Underwood explained that Kent draws its current player stock from leagues like the NA3HL, the Western States Hockey League and the U.S. Premier Hockey League.

“We look at the potential empire divisions of those leagues,” he said. “It’s sometimes hard to find guys to come here. A lot of these kids are looking to go NCAA Division I or Division III, and [club is] a tough sell to them.”

Yet come they do — enough to help Kent to a 14-12-0-2 overall mark last regular season. A number of players hail from the Midwest, particularly Ohio, Michigan and Indiana — but Arizona, California, Canada, Connecticut, Missouri, New York, Pennsylvania and Tennessee also were represented last season.

Switaj admitted that he’s probably gained a greater appreciation of hockey himself by not coaching and obtaining a different perspective of the game from the grassroots and volunteer level, along with seeing the many adult players who all use Kent’s rink.

“I don’t think I appreciated it [all] as much as before,” he said

He also noted the giving nature provided by hockey volunteers, whose dedication he said spurs him to want to do more in turn.

Kent wasn’t the last CCHA school to drop NCAA Division I men’s ice hockey. Illinois-Chicago, which had iced a varsity hockey squad since 1967, joined the CCHA in 1982 and then called it quits after the 1995-96 campaign. The CCHA itself breathed its last in 2013, after 42 seasons and eight NCAA national championships. The Big Ten and the NCHC emerged in the wake of Penn State upgrading to NCAA Division I, and the WCHA then siphoned off the rest of the CCHA’s remaining schools.

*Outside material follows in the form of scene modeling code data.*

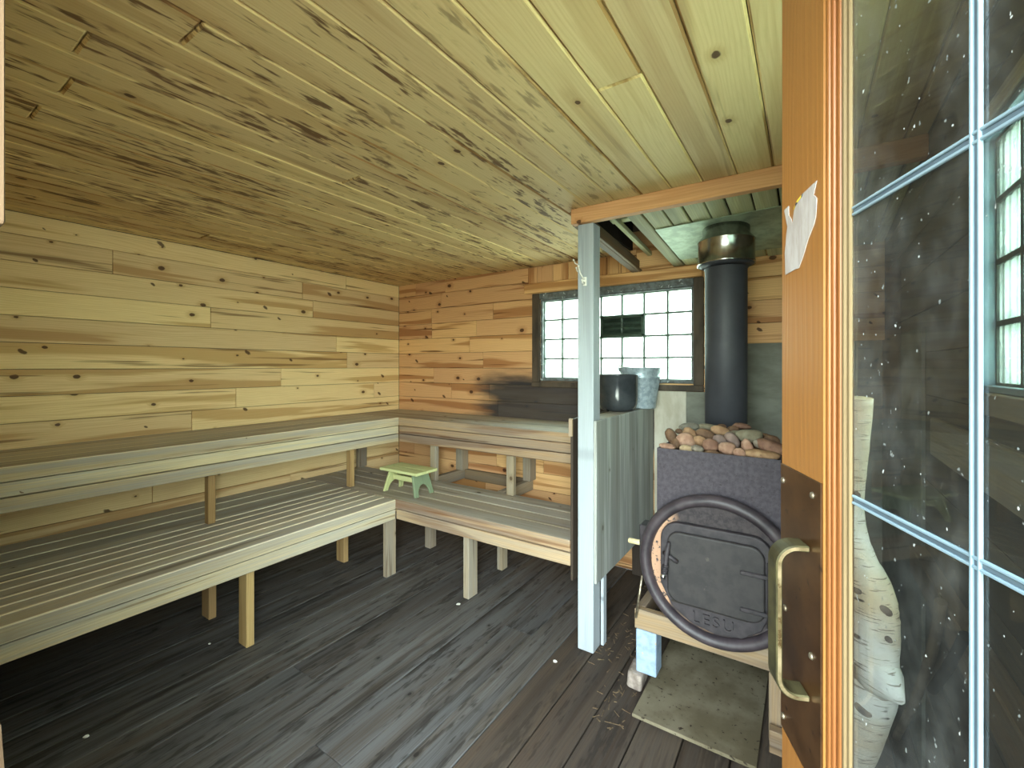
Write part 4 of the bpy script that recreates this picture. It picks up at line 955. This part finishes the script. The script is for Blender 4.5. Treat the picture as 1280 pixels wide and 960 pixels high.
# bent stick and bar behind the door glass
def stick(pxs, X, r_, name, label, cat, mat):
    P = [q for q in [atX(a, b_, X) for a, b_ in pxs] if q.z > 0]; P.append(P[-1] + (P[-1] - P[-2]) * ((P[-1].z - r_) / max(P[-2].z - P[-1].z, 1e-4))) if name == 'bent_stick' else None; m = MB(P[-1]); P2, r2 = refine(P, [r_] * len(P), 4); m.tube(P2, r2, 10); tag(m.build(name, mat), label, cat)
stick([(1176, 752), (1166, 810), (1146, 870), (1122, 918), (1098, 955), (1070, 985)], 0.29, 0.013, 'bent_stick', 'bent grey stick leaning behind the glass door', 'stick', M['stick'])
stick([(1207, 795), (1188, 830), (1165, 862)], 0.30, 0.012, 'iron_poker', 'short dark bar below the wall rail behind the glass', 'poker', M['attic'])

# ------------------------------------------------------------------ floor litter
def chip(px, py, size, label):
    P = atZ(px, py, 0.0); m = MB(P); n_ = 6; rr = random.Random(px)
    pts = [(P.x + size * rr.uniform(.6, 1) * math.cos(2 * math.pi * k / n_), P.y + size * rr.uniform(.5, 1) * math.sin(2 * math.pi * k / n_)) for k in range(n_)]
    m.prism(pts, 2, 0.0005, 0.004); tag(m.build('paint_chip', M['chip']), label, 'debris', 'white flakes on the floor')
chip(108, 921, 0.012, 'white flake on the floor near the bottom left corner'); chip(573, 755.5, 0.014, 'white flake on the floor beside the back bench leg')
chip(694, 827, 0.012, 'white flake on the floor left of the post foot'); chip(262, 805, 0.007, 'tiny flake on the floor between the left bench legs')
m = MB((-0.75, 2.3, 0)); rr = random.Random(11)
for i in range(150):
    x, y = rr.uniform(-0.90, -0.66), rr.uniform(2.0, 3.0)
    if rr.random() < 0.15: x, y = rr.uniform(-0.78, -0.62), rr.uniform(1.7, 2.0)
    a = rr.uniform(0, 6.28); l_ = rr.uniform(0.004, 0.02) * (2 if rr.random() < .08 else 1); w_ = rr.uniform(0.001, 0.0025)
    m.box((-l_, -w_, 0), (l_, w_, 0.002), M=Matrix.Translation((x, y, 0.0005)) @ Matrix.Rotation(a, 4, 'Z'))
tag(m.build('wood_shavings', M['shaving']), 'scattered wood shavings and bark crumbs between partition and stove', 'debris', kind='stuff')

# ------------------------------------------------------------------ light
WORLD_DOOR, WORLD_BASE, WORLD_BACK, WORLD_RIGHT = 15.0, 2.0, 8.0, 9.0
w = bpy.data.worlds.new('daylight'); SC.world = w; w.use_nodes = True; nt = w.node_tree; nt.nodes.clear()
out = nt.nodes.new('ShaderNodeOutputWorld'); bg = nt.nodes.new('ShaderNodeBackground'); nt.links.new(bg.outputs[0], out.inputs[0])
tc = nt.nodes.new('ShaderNodeTexCoord'); sp_ = nt.nodes.new('ShaderNodeSeparateXYZ'); nt.links.new(tc.outputs['Generated'], sp_.inputs[0])
rp = nt.nodes.new('ShaderNodeValToRGB'); mr = nt.nodes.new('ShaderNodeMapRange'); mr.inputs[1].default_value = -1; mr.inputs[2].default_value = 1
nt.links.new(sp_.outputs[2], mr.inputs[0]); nt.links.new(mr.outputs[0], rp.inputs[0])
el = rp.color_ramp.elements
el[0].position = 0.0; el[0].color = (0.36, 0.37, 0.34, 1)
el[1].position = 1.0; el[1].color = (0.80, 0.95, 1.15, 1)
for p_, c_ in ((0.42, (0.42, 0.46, 0.38, 1)), (0.5, (0.66, 0.78, 0.66, 1)), (0.56, (0.86, 1.0, 0.96, 1))):
    e_ = el.new(p_); e_.color = c_
# invented bright sky lobes, added to steer light through the doorway and windows
def lobe(dirn, a, b, lo, hi):
    d_ = nt.nodes.new('ShaderNodeVectorMath'); d_.operation = 'DOT_PRODUCT'; nt.links.new(tc.outputs['Generated'], d_.inputs[0]); d_.inputs[1].default_value = Vector(dirn).normalized()
    q = nt.nodes.new('ShaderNodeMapRange'); q.interpolation_type = 'SMOOTHSTEP'; nt.links.new(d_.outputs['Value'], q.inputs[0])
    for k_, v_ in zip((1, 2, 3, 4), (a, b, lo, hi)): q.inputs[k_].default_value = v_
    return q.outputs[0]
l1 = lobe((0.42, -0.9, 0.34), 0.68, 0.96, 0.0, WORLD_DOOR); l2 = lobe((0.15, 0.95, -0.1), 0.1, 0.7, WORLD_BASE, WORLD_BACK)
ad = nt.nodes.new('ShaderNodeMath'); ad.operation = 'ADD'; nt.links.new(l1, ad.inputs[0]); nt.links.new(l2, ad.inputs[1])
l3 = lobe((0.95, 0.1, 0.2), 0.3, 0.8, 0.0, WORLD_RIGHT); ad2 = nt.nodes.new('ShaderNodeMath'); ad2.operation = 'ADD'; nt.links.new(ad.outputs[0], ad2.inputs[0]); nt.links.new(l3, ad2.inputs[1])
nt.links.new(rp.outputs[0], bg.inputs[0]); nt.links.new(ad2.outputs[0], bg.inputs[1])
def portal(name, loc, rot, sx, sy):
    l = bpy.data.lights.new(name, 'AREA'); l.shape = 'RECTANGLE'; l.size = sx; l.size_y = sy; l.cycles.is_portal = True
    o = bpy.data.objects.new(name, l); COL.objects.link(o); o.location = loc; o.rotation_euler = rot
portal('portal_doorway', ((DX0 + DX1) / 2, YF - 0.11, DZ / 2), (R(90), 0, 0), DX1 - DX0, DZ)
portal('portal_back_window', ((BX0 + BX1) / 2, YB + 0.08, (BZ0 + BZ1) / 2), (R(-90), 0, 0), BX1 - BX0, BZ1 - BZ0)
portal('portal_right_window', (XR + 0.08, (WY0 + WY1) / 2, (WZ0 + WZ1) / 2), (0, R(90), 0), WZ1 - WZ0, WY1 - WY0)
SC.view_settings.view_transform = 'Standard'; SC.view_settings.look = 'None'; SC.view_settings.gamma = 1; SC.view_settings.use_curve_mapping = False
SC.view_settings.exposure = 1.22
SC.cycles.use_denoising = True
SC.cycles.max_bounces = 10; SC.cycles.diffuse_bounces = 6; SC.cycles.transparent_max_bounces = 16
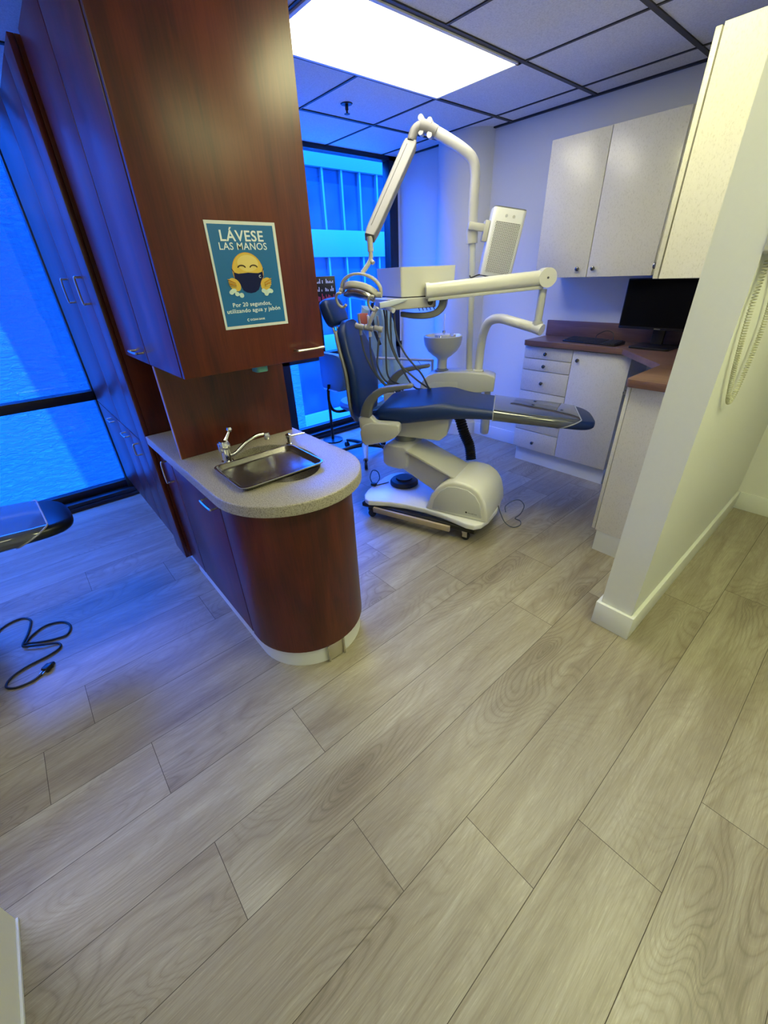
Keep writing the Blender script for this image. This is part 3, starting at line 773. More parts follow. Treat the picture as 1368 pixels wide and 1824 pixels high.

As to if Kent might ever return to playing hockey under the NCAA banner, Switaj said it would have to first overcome the stipulation facing most schools that might wish to add the sport at the varsity level: Title IX, which guarantees equal intercollegiate opportunities to both male and female NCAA student-athletes.

Underwood admitted that from time to time he gets asked about the chances of the Golden Flashes going back to the college varsity level, but he said he has enough to keep him occupied in the present instead of dwelling on a possible future.

“Right now, we’re very pleased with the ACHA program,” Underwood said of the attendance and atmosphere enjoyed at Kent’s home games. “We do well in terms of the excitement we draw on campus.”

Pursuing NCAA readmission above all else would also simply take the fun out of what Kent has and could accomplish now, added Switaj.

“There’s 25 kids getting an education and playing hockey,” he said. “They chose the school, and it’s great. I feel great for them, and it’s perspective and how you look at it.”